EXERCISE AIM » Write out all the data again, exactly as it stands.

DATA SHOWN »
####################

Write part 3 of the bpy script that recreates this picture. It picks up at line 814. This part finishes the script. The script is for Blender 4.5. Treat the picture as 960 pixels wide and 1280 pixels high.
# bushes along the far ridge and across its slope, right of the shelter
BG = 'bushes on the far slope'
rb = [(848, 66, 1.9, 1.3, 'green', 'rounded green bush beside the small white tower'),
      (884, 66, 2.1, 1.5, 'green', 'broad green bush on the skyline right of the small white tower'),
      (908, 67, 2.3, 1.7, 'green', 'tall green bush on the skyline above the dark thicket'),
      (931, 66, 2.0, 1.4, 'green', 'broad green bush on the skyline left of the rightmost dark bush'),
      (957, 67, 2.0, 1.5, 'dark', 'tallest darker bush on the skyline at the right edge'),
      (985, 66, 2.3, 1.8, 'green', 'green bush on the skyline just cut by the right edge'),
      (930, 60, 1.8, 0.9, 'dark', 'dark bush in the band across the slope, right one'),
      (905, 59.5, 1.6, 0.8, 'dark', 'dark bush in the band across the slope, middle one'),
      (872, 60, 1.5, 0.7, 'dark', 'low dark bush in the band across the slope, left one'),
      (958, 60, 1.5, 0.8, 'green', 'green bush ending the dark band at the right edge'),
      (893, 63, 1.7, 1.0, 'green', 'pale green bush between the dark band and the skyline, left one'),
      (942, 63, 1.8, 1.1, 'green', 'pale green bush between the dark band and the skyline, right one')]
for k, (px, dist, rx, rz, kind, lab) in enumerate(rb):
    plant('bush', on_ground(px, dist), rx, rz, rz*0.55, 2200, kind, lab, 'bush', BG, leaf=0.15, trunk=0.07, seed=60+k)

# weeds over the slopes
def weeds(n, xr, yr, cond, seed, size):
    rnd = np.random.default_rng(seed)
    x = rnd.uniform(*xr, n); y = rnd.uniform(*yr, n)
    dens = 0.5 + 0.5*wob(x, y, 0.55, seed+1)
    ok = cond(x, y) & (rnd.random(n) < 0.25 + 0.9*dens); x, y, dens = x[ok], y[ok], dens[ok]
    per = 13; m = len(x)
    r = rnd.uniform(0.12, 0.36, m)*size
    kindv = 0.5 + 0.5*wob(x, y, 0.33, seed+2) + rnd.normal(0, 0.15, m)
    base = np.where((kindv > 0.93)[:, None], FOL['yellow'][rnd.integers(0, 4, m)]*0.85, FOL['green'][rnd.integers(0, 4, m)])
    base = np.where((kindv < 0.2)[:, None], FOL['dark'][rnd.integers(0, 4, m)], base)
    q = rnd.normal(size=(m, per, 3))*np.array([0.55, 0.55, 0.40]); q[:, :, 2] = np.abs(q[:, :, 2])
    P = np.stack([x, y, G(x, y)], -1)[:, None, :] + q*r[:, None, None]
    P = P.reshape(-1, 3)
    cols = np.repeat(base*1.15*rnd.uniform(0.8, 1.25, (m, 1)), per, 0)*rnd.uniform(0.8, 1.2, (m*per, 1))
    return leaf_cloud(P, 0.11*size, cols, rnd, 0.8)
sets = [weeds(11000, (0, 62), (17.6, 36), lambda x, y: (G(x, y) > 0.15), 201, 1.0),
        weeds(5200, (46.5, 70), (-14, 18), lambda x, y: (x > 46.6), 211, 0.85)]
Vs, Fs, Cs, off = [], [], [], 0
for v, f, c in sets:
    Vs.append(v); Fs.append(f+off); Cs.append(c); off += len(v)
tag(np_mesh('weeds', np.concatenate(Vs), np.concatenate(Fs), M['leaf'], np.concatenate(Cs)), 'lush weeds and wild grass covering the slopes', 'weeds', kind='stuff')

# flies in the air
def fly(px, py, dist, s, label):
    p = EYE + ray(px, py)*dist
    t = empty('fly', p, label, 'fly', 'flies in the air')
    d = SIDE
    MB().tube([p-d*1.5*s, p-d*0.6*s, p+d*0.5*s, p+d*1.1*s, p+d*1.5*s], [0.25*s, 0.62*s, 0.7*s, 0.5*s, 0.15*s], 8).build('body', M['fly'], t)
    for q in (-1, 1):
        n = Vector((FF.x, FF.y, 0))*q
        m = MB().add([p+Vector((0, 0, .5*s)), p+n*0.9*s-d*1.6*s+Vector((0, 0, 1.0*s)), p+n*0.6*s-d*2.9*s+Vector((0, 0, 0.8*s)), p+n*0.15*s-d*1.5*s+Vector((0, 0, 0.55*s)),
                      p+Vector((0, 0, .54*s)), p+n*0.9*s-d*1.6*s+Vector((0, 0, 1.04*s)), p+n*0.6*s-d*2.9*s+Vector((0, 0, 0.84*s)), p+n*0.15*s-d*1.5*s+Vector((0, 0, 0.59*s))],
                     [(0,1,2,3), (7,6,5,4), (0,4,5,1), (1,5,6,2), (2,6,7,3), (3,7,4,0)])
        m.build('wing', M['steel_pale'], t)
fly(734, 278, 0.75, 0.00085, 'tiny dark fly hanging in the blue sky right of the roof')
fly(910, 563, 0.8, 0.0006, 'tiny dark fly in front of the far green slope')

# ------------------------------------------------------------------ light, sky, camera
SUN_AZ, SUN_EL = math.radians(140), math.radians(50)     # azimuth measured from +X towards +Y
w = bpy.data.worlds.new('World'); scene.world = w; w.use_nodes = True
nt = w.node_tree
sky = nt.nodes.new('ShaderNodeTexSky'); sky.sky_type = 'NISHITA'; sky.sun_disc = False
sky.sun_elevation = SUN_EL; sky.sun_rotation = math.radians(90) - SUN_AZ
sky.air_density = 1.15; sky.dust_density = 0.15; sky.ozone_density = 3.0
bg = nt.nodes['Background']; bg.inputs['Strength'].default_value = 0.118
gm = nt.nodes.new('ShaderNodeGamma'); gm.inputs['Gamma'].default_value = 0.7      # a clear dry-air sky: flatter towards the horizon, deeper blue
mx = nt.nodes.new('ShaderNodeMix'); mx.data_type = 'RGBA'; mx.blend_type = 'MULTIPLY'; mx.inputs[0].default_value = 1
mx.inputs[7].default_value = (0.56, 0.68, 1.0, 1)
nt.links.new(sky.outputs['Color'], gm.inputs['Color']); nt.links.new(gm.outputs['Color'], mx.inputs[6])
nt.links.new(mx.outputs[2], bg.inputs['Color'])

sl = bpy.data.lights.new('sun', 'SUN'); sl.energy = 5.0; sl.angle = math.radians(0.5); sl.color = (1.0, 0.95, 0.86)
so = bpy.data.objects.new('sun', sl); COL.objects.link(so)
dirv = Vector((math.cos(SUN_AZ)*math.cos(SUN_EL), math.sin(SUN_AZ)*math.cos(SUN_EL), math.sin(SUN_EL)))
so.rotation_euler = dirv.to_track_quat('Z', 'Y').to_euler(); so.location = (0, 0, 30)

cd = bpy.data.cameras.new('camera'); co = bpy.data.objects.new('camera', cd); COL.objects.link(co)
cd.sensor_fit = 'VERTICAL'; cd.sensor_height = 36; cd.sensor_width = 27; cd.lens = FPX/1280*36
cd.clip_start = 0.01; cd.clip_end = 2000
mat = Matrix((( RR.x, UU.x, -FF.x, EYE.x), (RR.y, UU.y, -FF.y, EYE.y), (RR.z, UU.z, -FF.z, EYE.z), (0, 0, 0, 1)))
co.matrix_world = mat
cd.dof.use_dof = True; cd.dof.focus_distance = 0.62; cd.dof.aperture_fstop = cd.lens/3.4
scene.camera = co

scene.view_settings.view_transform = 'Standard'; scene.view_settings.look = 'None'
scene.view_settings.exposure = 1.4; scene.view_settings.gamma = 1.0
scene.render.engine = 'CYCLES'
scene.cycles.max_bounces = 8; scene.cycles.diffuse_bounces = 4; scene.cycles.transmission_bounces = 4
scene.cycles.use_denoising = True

####################

CORRECT OUTPUT »
Write part 3 of the bpy script that recreates this picture. It picks up at line 814. This part finishes the script. The script is for Blender 4.5. Treat the picture as 960 pixels wide and 1280 pixels high.
# bushes along the far ridge and across its slope, right of the shelter
BG = 'bushes on the far slope'
rb = [(848, 66, 1.9, 1.3, 'green', 'rounded green bush beside the small white tower'),
      (884, 66, 2.1, 1.5, 'green', 'broad green bush on the skyline right of the small white tower'),
      (908, 67, 2.3, 1.7, 'green', 'tall green bush on the skyline above the dark thicket'),
      (931, 66, 2.0, 1.4, 'green', 'broad green bush on the skyline left of the rightmost dark bush'),
      (957, 67, 2.0, 1.5, 'dark', 'tallest darker bush on the skyline at the right edge'),
      (985, 66, 2.3, 1.8, 'green', 'green bush on the skyline just cut by the right edge'),
      (930, 60, 1.8, 0.9, 'dark', 'dark bush in the band across the slope, right one'),
      (905, 59.5, 1.6, 0.8, 'dark', 'dark bush in the band across the slope, middle one'),
      (872, 60, 1.5, 0.7, 'dark', 'low dark bush in the band across the slope, left one'),
      (958, 60, 1.5, 0.8, 'green', 'green bush ending the dark band at the right edge'),
      (893, 63, 1.7, 1.0, 'green', 'pale green bush between the dark band and the skyline, left one'),
      (942, 63, 1.8, 1.1, 'green', 'pale green bush between the dark band and the skyline, right one')]
for k, (px, dist, rx, rz, kind, lab) in enumerate(rb):
    plant('bush', on_ground(px, dist), rx, rz, rz*0.55, 2200, kind, lab, 'bush', BG, leaf=0.15, trunk=0.07, seed=60+k)

# weeds over the slopes
def weeds(n, xr, yr, cond, seed, size):
    rnd = np.random.default_rng(seed)
    x = rnd.uniform(*xr, n); y = rnd.uniform(*yr, n)
    dens = 0.5 + 0.5*wob(x, y, 0.55, seed+1)
    ok = cond(x, y) & (rnd.random(n) < 0.25 + 0.9*dens); x, y, dens = x[ok], y[ok], dens[ok]
    per = 13; m = len(x)
    r = rnd.uniform(0.12, 0.36, m)*size
    kindv = 0.5 + 0.5*wob(x, y, 0.33, seed+2) + rnd.normal(0, 0.15, m)
    base = np.where((kindv > 0.93)[:, None], FOL['yellow'][rnd.integers(0, 4, m)]*0.85, FOL['green'][rnd.integers(0, 4, m)])
    base = np.where((kindv < 0.2)[:, None], FOL['dark'][rnd.integers(0, 4, m)], base)
    q = rnd.normal(size=(m, per, 3))*np.array([0.55, 0.55, 0.40]); q[:, :, 2] = np.abs(q[:, :, 2])
    P = np.stack([x, y, G(x, y)], -1)[:, None, :] + q*r[:, None, None]
    P = P.reshape(-1, 3)
    cols = np.repeat(base*1.15*rnd.uniform(0.8, 1.25, (m, 1)), per, 0)*rnd.uniform(0.8, 1.2, (m*per, 1))
    return leaf_cloud(P, 0.11*size, cols, rnd, 0.8)
sets = [weeds(11000, (0, 62), (17.6, 36), lambda x, y: (G(x, y) > 0.15), 201, 1.0),
        weeds(5200, (46.5, 70), (-14, 18), lambda x, y: (x > 46.6), 211, 0.85)]
Vs, Fs, Cs, off = [], [], [], 0
for v, f, c in sets:
    Vs.append(v); Fs.append(f+off); Cs.append(c); off += len(v)
tag(np_mesh('weeds', np.concatenate(Vs), np.concatenate(Fs), M['leaf'], np.concatenate(Cs)), 'lush weeds and wild grass covering the slopes', 'weeds', kind='stuff')

# flies in the air
def fly(px, py, dist, s, label):
    p = EYE + ray(px, py)*dist
    t = empty('fly', p, label, 'fly', 'flies in the air')
    d = SIDE
    MB().tube([p-d*1.5*s, p-d*0.6*s, p+d*0.5*s, p+d*1.1*s, p+d*1.5*s], [0.25*s, 0.62*s, 0.7*s, 0.5*s, 0.15*s], 8).build('body', M['fly'], t)
    for q in (-1, 1):
        n = Vector((FF.x, FF.y, 0))*q
        m = MB().add([p+Vector((0, 0, .5*s)), p+n*0.9*s-d*1.6*s+Vector((0, 0, 1.0*s)), p+n*0.6*s-d*2.9*s+Vector((0, 0, 0.8*s)), p+n*0.15*s-d*1.5*s+Vector((0, 0, 0.55*s)),
                      p+Vector((0, 0, .54*s)), p+n*0.9*s-d*1.6*s+Vector((0, 0, 1.04*s)), p+n*0.6*s-d*2.9*s+Vector((0, 0, 0.84*s)), p+n*0.15*s-d*1.5*s+Vector((0, 0, 0.59*s))],
                     [(0,1,2,3), (7,6,5,4), (0,4,5,1), (1,5,6,2), (2,6,7,3), (3,7,4,0)])
        m.build('wing', M['steel_pale'], t)
fly(734, 278, 0.75, 0.00085, 'tiny dark fly hanging in the blue sky right of the roof')
fly(910, 563, 0.8, 0.0006, 'tiny dark fly in front of the far green slope')

# ------------------------------------------------------------------ light, sky, camera
SUN_AZ, SUN_EL = math.radians(140), math.radians(50)     # azimuth measured from +X towards +Y
w = bpy.data.worlds.new('World'); scene.world = w; w.use_nodes = True
nt = w.node_tree
sky = nt.nodes.new('ShaderNodeTexSky'); sky.sky_type = 'NISHITA'; sky.sun_disc = False
sky.sun_elevation = SUN_EL; sky.sun_rotation = math.radians(90) - SUN_AZ
sky.air_density = 1.15; sky.dust_density = 0.15; sky.ozone_density = 3.0
bg = nt.nodes['Background']; bg.inputs['Strength'].default_value = 0.118
gm = nt.nodes.new('ShaderNodeGamma'); gm.inputs['Gamma'].default_value = 0.7      # a clear dry-air sky: flatter towards the horizon, deeper blue
mx = nt.nodes.new('ShaderNodeMix'); mx.data_type = 'RGBA'; mx.blend_type = 'MULTIPLY'; mx.inputs[0].default_value = 1
mx.inputs[7].default_value = (0.56, 0.68, 1.0, 1)
nt.links.new(sky.outputs['Color'], gm.inputs['Color']); nt.links.new(gm.outputs['Color'], mx.inputs[6])
nt.links.new(mx.outputs[2], bg.inputs['Color'])

sl = bpy.data.lights.new('sun', 'SUN'); sl.energy = 5.0; sl.angle = math.radians(0.5); sl.color = (1.0, 0.95, 0.86)
so = bpy.data.objects.new('sun', sl); COL.objects.link(so)
dirv = Vector((math.cos(SUN_AZ)*math.cos(SUN_EL), math.sin(SUN_AZ)*math.cos(SUN_EL), math.sin(SUN_EL)))
so.rotation_euler = dirv.to_track_quat('Z', 'Y').to_euler(); so.location = (0, 0, 30)

cd = bpy.data.cameras.new('camera'); co = bpy.data.objects.new('camera', cd); COL.objects.link(co)
cd.sensor_fit = 'VERTICAL'; cd.sensor_height = 36; cd.sensor_width = 27; cd.lens = FPX/1280*36
cd.clip_start = 0.01; cd.clip_end = 2000
mat = Matrix((( RR.x, UU.x, -FF.x, EYE.x), (RR.y, UU.y, -FF.y, EYE.y), (RR.z, UU.z, -FF.z, EYE.z), (0, 0, 0, 1)))
co.matrix_world = mat
cd.dof.use_dof = True; cd.dof.focus_distance = 0.62; cd.dof.aperture_fstop = cd.lens/3.4
scene.camera = co

scene.view_settings.view_transform = 'Standard'; scene.view_settings.look = 'None'
scene.view_settings.exposure = 1.4; scene.view_settings.gamma = 1.0
scene.render.engine = 'CYCLES'
scene.cycles.max_bounces = 8; scene.cycles.diffuse_bounces = 4; scene.cycles.transmission_bounces = 4
scene.cycles.use_denoising = True